Lyrically, the disc is flat-out depressing, not the kind of songs you want to hear if you're looking for anything other than leaden commiseration and feel-your-pain solidarity. Hand me the blue pills and pour me another glass of red wine. Bright sides and silver linings don't occur: "You sit there nude on the edge of our deathbed/You look at me with your blue eyes/and you understand me and all my lies" ("The Other Side of the Moon"); "I remember how you caught my eye/Anybody else would have died/So we balanced ourselves on Percocet/And now it all seems so meaningless" ("Cure Violence with Violence"); "Got your name tattooed round my arm/Think I'll cover it up/You've armed me tonight" ("Sex Is Dead"). It isn't pretty on paper, but it sounds so very lovely set to music.

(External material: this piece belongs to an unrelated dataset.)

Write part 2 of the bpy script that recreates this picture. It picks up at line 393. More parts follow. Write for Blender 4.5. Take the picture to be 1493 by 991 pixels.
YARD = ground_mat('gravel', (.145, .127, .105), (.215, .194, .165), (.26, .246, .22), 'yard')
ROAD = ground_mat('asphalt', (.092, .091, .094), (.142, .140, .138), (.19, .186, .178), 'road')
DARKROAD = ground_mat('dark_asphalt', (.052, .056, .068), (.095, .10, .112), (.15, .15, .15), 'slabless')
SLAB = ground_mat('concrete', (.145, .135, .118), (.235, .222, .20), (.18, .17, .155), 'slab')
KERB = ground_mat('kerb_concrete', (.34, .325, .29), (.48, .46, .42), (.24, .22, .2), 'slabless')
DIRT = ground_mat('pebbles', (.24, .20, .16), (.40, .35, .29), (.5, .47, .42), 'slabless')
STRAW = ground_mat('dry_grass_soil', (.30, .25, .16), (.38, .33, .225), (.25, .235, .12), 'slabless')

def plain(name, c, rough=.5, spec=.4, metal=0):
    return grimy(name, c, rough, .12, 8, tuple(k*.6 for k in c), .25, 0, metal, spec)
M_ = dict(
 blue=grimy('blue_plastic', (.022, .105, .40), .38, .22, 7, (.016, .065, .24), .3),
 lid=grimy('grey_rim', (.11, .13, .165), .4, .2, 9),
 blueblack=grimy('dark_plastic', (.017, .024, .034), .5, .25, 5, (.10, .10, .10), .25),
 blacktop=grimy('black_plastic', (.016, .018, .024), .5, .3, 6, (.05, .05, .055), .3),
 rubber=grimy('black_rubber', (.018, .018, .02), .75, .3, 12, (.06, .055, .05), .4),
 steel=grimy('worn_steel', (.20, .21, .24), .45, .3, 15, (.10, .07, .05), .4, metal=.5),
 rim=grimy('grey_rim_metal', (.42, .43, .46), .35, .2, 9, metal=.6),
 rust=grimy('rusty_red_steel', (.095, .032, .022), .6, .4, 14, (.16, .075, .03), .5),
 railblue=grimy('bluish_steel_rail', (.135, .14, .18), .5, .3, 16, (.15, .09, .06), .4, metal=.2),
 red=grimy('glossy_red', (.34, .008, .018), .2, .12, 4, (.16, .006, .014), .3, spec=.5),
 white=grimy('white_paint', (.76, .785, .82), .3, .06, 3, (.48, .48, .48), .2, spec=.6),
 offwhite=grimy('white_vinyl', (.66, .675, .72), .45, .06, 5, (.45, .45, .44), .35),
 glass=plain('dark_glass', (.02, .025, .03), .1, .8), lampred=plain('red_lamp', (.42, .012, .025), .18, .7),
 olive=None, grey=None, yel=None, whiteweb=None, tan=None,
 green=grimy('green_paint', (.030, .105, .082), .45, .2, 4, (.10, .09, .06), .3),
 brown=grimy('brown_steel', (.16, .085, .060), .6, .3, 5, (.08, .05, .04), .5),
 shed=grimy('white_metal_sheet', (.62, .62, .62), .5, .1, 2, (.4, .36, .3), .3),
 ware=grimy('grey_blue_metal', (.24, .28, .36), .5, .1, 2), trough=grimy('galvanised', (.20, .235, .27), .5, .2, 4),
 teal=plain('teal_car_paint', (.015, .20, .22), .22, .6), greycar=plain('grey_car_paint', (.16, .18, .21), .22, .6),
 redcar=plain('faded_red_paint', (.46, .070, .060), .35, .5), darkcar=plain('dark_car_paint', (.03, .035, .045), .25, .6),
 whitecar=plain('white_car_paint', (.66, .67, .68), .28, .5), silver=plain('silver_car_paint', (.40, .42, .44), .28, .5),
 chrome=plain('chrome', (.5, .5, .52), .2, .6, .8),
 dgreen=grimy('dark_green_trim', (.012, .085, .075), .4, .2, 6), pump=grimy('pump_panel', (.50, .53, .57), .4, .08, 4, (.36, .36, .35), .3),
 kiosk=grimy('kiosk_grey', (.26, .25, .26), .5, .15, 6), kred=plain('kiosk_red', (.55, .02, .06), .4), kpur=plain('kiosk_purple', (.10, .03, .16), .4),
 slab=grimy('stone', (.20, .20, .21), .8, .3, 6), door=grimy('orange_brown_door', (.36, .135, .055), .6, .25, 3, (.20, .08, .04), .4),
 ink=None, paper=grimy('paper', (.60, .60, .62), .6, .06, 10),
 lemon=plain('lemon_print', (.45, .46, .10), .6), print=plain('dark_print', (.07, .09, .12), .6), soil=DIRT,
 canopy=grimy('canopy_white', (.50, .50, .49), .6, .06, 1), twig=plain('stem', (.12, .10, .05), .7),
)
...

Suffering and the Hideous Thieves performed in all their resplendent glory when they opened for Aveo and Carissa's Wierd last weekend at Graceland. The stage was populated with all manner of musicians and singers playing instruments passionately and carelessly, some appearing pained while others seemed possessed. This week's all-ages show at the Paradox with Love Life, Get Hustle, and Onalaska is reported to feature a stripped-down, mostly acoustic version of the band, and starkness will prevail.

My advice is to experience Suffering and the Hideous Thieves both ways. Each should prove to be equally devastating, in disparate ways. Buy the album, luxuriate in it carefully, and assign its sentiments cautiously.